New dimension in drone design

Drones now come in a variety of shapes and sizes. They are used for everything from surveillance to mapping. Although drones used to be limited (somewhat controversially) to combat and warfare situations, an increasing number of commercial drones are increasingly giving a good name to these Unmanned Aerial Vehicles (UAV), to give their formal name.

There is no question that drones will become even more complex over the next few decades, raising many ethical questions as well in the process. Just do not expect scientists and investors to conform to known shapes as they develop new drones.

For example, researchers at the New York University have developed a miniature robot that stays in flight with movements similar to those of a swimming jellyfish. The small prototype weighs just two grams and stays afloat with four wings that flap up and down - similar to the movements of a bobbing jellyfish.

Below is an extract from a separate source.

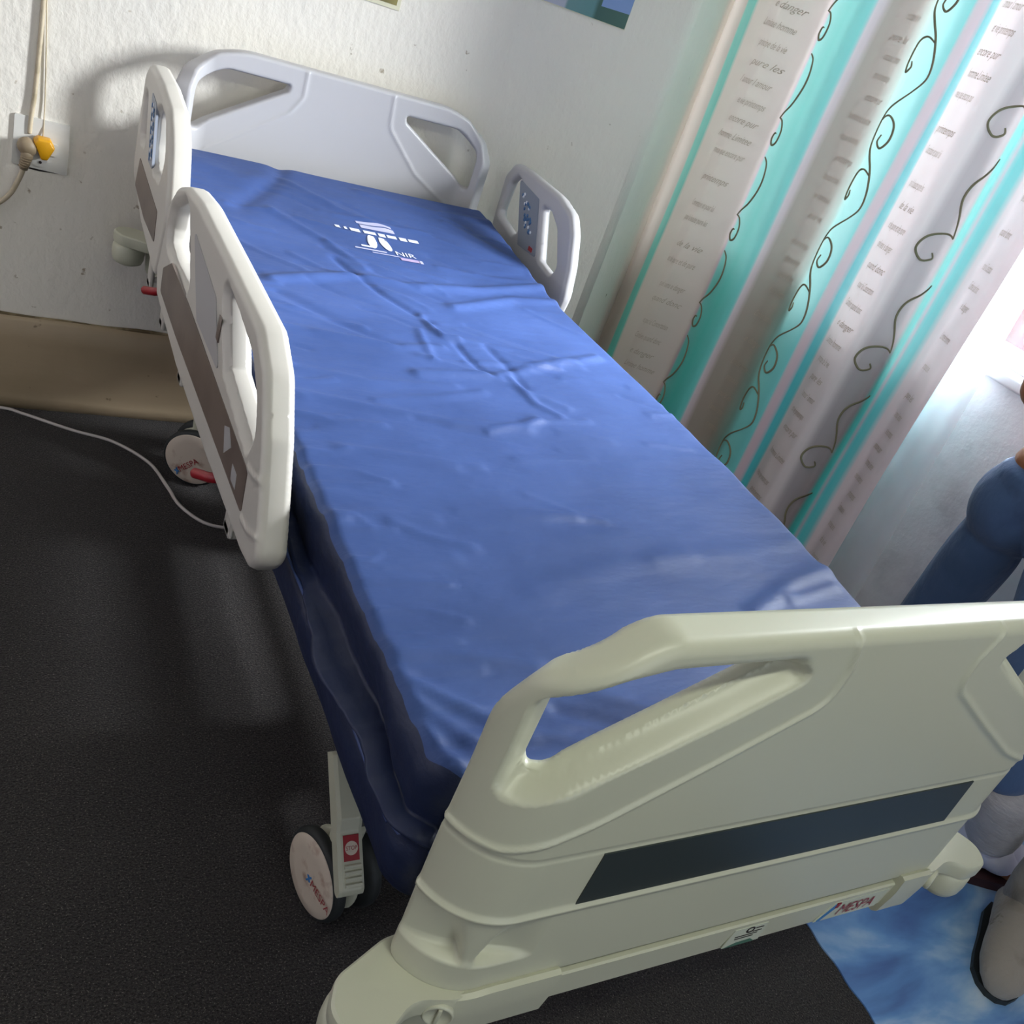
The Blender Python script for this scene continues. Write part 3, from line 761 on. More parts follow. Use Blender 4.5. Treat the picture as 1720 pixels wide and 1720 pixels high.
for k in range(4):
    s0 = 0.172 + k*.0098
    vs = [pedal_map(x_, s_, n_) for x_ in (.583, .612) for s_, n_ in ((s0, .026), (s0+.002, .030), (s0+.006, .030), (s0+.007, .026))]
    mb.add(vs, [(0, 1, 2, 3), (7, 6, 5, 4), (0, 4, 5, 1), (1, 5, 6, 2), (2, 6, 7, 3), (3, 7, 4, 0)], 0, False)
ped = mb.build('brake_pedal', M['plastic'], bed)
mb = MB(); st = lambda u, v, w: pedal_map(u, v, w)
mb.prism([(.583, .126), (.610, .126), (.610, .167), (.583, .167)], st, .0255, .0272, 0)
cir = [(.5965 + .0112*math.cos(2*math.pi*k/28), .147 + .0112*math.sin(2*math.pi*k/28)) for k in range(28)]
mb.prism(cir, st, .027, .0277, 1)
put_text(mb, 'STOP', 0.0092, .5965, .147, lambda u, v, w: pedal_map(u, .294 - v, w), .0280, 0, .9, 0)
mb.build('stop_label', [M['red'], M['wheel_cover']], ped)

# ------------------------------------------------------------------ mattress
folds = [
    ([ (0.532, 1.791), (0.760, 1.892), (0.887, 1.883), (1.060, 1.928), (1.318, 2.034) ], 10, 0.022),
    ([ (0.612, 2.181), (0.713, 2.072), (0.778, 1.949) ], 5, 0.018),
    ([ (0.688, 2.388), (0.797, 2.268), (0.906, 2.207) ], 5, 0.018),
    ([ (0.715, 1.974), (0.773, 1.802), (0.845, 1.692) ], -6, 0.014),
    ([ (0.534, 1.720), (0.617, 1.625), (0.716, 1.550) ], -4, 0.02),
    ([ (0.834, 1.718), (0.835, 1.647), (0.846, 1.615), (0.876, 1.612) ], 7, 0.012),
    ([ (0.866, 1.588), (0.875, 1.495), (0.890, 1.455) ], -5, 0.012),
    ([ (0.798, 1.637), (0.787, 1.555), (0.781, 1.504) ], 4, 0.012),
    ([ (0.725, 1.437), (0.898, 1.456), (1.030, 1.529), (1.236, 1.623) ], 7, 0.018),
    ([ (0.488, 1.568), (0.598, 1.556), (0.713, 1.542), (0.823, 1.564) ], 6, 0.016),
    ([ (0.473, 1.411), (0.614, 1.381), (0.783, 1.399) ], 4, 0.018),
    ([ (0.452, 1.322), (0.585, 1.290), (0.728, 1.261), (0.870, 1.258), (0.914, 1.296) ], 6, 0.018),
    ([ (0.929, 1.450), (0.946, 1.360), (0.980, 1.321) ], 5, 0.014),
    ([ (0.938, 1.593), (0.953, 1.518), (0.947, 1.418) ], -4, 0.013),
    ([ (0.433, 1.164), (0.520, 1.146), (0.671, 1.118) ], 3, 0.018),
    ([ (0.449, 1.250), (0.506, 1.231), (0.587, 1.233) ], 4, 0.012),
    ([ (0.413, 0.985), (0.507, 0.986), (0.652, 0.974), (0.831, 0.996) ], 4, 0.02),
    ([ (0.416, 0.966), (0.450, 0.970) ], 5, 0.01),
    ([ (0.409, 0.884), (0.471, 0.878), (0.579, 0.890) ], 2.5, 0.02),
    ([ (0.421, 0.723), (0.493, 0.714), (0.609, 0.682) ], 6, 0.02),
    ([ (0.418, 0.691), (0.466, 0.645), (0.515, 0.603) ], 7, 0.014),
    ([ (0.417, 0.668), (0.458, 0.606), (0.480, 0.573) ], 5, 0.014),
    ([ (0.416, 0.624), (0.437, 0.571), (0.451, 0.545) ], 5, 0.012),
    ([ (0.650, 0.646), (0.723, 0.603), (0.772, 0.578) ], 5, 0.016),
    ([ (0.606, 0.611), (0.688, 0.575) ], -5, 0.014),
    ([ (0.558, 0.580), (0.624, 0.554) ], 4, 0.014),
    ([ (1.044, 0.766), (1.174, 0.828), (1.290, 0.861) ], 7, 0.02),
    ([ (1.142, 0.791), (1.264, 0.818) ], 5, 0.014),
    ([ (0.680, 0.825), (0.852, 0.876), (0.995, 0.898) ], 3, 0.03),
    ([ (0.929, 0.890), (1.137, 0.915), (1.343, 0.952) ], 3, 0.025),
    ([ (0.940, 1.790), (1.150, 1.907), (1.318, 1.946) ], 8, 0.022),
    ([ (1.120, 2.320), (1.220, 2.217), (1.315, 2.102) ], 5, 0.018),
    ([ (0.900, 2.420), (1.100, 2.380), (1.310, 2.400) ], 5, 0.02),
    ([ (0.995, 2.090), (1.100, 2.021), (1.270, 2.085) ], -3, 0.02),
    ([ (0.698, 2.480), (0.682, 2.400), (0.542, 2.175) ], -7, 0.03),
    ([ (0.484, 2.397), (0.570, 2.319), (0.726, 2.450) ], 3, 0.04),
]
MX0, MX1, MY0, MY1 = 0.424, 1.300, 0.530, 2.490
_r = random.Random(11)
for _k in range(46):      # finer creases, mostly running across the bed
    _y = _r.uniform(.95, 2.42); _x = _r.uniform(.46, 1.22); _L = _r.uniform(.10, .30); _a = _r.uniform(-.55, .35) - .25*(_y > 1.75)
    _m = (_x + _L*.5*math.cos(_a), _y + _L*.5*math.sin(_a) + _r.uniform(-.015, .015))
    folds.append(([(_x, _y), _m, (min(1.30, _x + _L*math.cos(_a)), _y + _L*math.sin(_a))], _r.choice((-2.6, 2.2, 3.0, 3.4)), _r.uniform(.009, .015)))
for _k in range(26):      # pulls in the cover along the left edge
    _y = .58 + _k*.052 + _r.uniform(-.014, .014); _L = _r.uniform(.04, .13)
    folds.append(([(.426, _y), (.426 + _L*.6, _y - .004), (.426 + _L, _y - _r.uniform(-.01, .03))], _r.choice((-2.4, 2.8, 3.2)), _r.uniform(.006, .010)))
def top_z(x, y):
    z = 0.822 + 0.042*sstep(1.9, 2.5, y) - 0.010*sstep(1.2, 0.6, y)
    for pl, a, w in folds:
        d = dpolyline(pl, x, y); L = sum(math.hypot(b[0]-a_[0], b[1]-a_[1]) for a_, b in zip(pl[:-1], pl[1:]))
        z = z + 0.001*a*0.9*np.exp(-(d/(w*.8))**2)
    z = z + 0.0035*np.sin(3.1*x + 2.0*y) * np.sin(2.3*y) + 0.0016*np.sin(21*x*0.5 + 38*y) * (0.5+0.5*np.sin(4*x+3*y))
    return z
nx, ny = 150, 330
gx = np.linspace(0, 1, nx); gy = np.linspace(0, 1, ny)
A, B = np.meshgrid(gx, gy, indexing='ij')
rc = 0.045
X_ = MX0 + (MX1-MX0)*A; Y_ = MY0 + (MY1-MY0)*B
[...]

“Our guy sort of squeezes his wings together to shoot air down to generate the lift to keep it up in the air," says Leif Ristroph, a professor at NYU who led the research. Similar, he says, to the way a jellyfish squeezes and contracts its bell to propel forward in water. 

This flying jellyfish has opened up tantalising possibilities - it could usher in an era of small flying robots used for search-and-rescue missions, surveillance, and traffic monitoring. If economies of scale can be achieved, they could become very affordable in a decade or so. 

The device, presented at an American Physical Society meeting this week, still needs to be hooked to a power source and cannot steer completely on its own. The device will have a handful of applications at launch including air quality control and search missions in dangerous areas. 

What this means is that scientists are thinking outside the box to design new inventions. In the conventional sense of the word, jellyfish do not fly. However, in this case scientists have adapted that motion to a flying vehicle or robot. Scientists are still learning about marine creatures and insects and it is apparent that a lot of things can be done by mimicking their motions through mechanical devices.

Ristroph explained this phenomenon. “There's a lot of interest in building the sort of small scale manoeuvrable hovering air vehicles. Most of them are directly inspired by insects, meaning they actually have some mechanism that beats wings the way an insect beats its wings. The concept behind our vehicle was to think of new ways to fly, basically. Ways that may not show up in nature, and to see if there was any advantage for that.”

This is not the first time that researchers have created small aerial robots. Just a few months ago, Harvard researchers created a tiny RoboBee that could fly just like a real bee flapping its wings 120 times a second. It was the first controlled flight of an insect-like robot.

Although the word artificial intelligence is often used in the context of robots, the two are still not fused together. Most of these robots still require human control and intervention, though the jellyfish drone does have some sort of autonomous control. These things differ from their real life counterparts in the sense that they can constantly assess their environment, adjusting their movements accordingly. It will take a few decades to produce drones that can think for themselves and take decisions mid-air or wherever they are.

I used the word “wherever” here because we normally think of drones as flying objects. They do not necessarily have to fly. A drone can inspect a pipeline or swim underwater as well. In fact, the US Navy and many other organisations are reportedly turning their attention to developing unmanned undersea vehicles. Again, the jellyfish model has been touted as an efficient way to propel objects (unmanned undersea vehicles) underwater.

At university labs across the US, the Pentagon's Office of Naval Research (ONR) is bankrolling the creation of robotic jellyfish that mimic the efficient natural movements of the ocean creature (the jellyfish is a remarkable swimmer) and that could ultimately be useful in underwater surveillance and search-and-rescue missions. Such robots could also theoretically be powered by hydrogen. They are also looking at the eel and tuna as possible models for underwater robots and vehicles. They could one day replace expensive submarines and submersibles.

As an aside, one lesson we can draw from this development is the increasing role played by universities in cutting edge research in many other countries. Our universities should also initiate advanced research in a variety of fields in collaboration with the private sector, the National Science Foundation and other research institutions.

At the end of the day, we may have to change the way we think about flight and underwater propulsion. Scientists should be open-minded and try different ways of flight. An idea that may appear to be totally impractical could be the basis for the next drone.

There is little doubt that scientists will improvise and improvise their drone designs, along with advances in battery, camera, flight, sensor, computing power and other factors. However, fears have been expressed that drones could be a threat to privacy and individual freedom. My neighbour could theoretically send a small commercial drone to hover above my house and see what I am up to. Such an act is an invasion of one’s privacy. The rules will have to be re-written in this regard, because even five years ago that would have been unthinkable.

When so many drones eventually take to the skies, who will regulate and control the airspace? How do we ensure the right to privacy? How will we know that drones are used only for good purposes? These are hard questions to answer. But for the moment, the good they can do, as I have outlined above, potentially far outweigh the misdeeds. However, Governments around the world will have to agree on and formulate strict laws on the use of both commercial and private drones.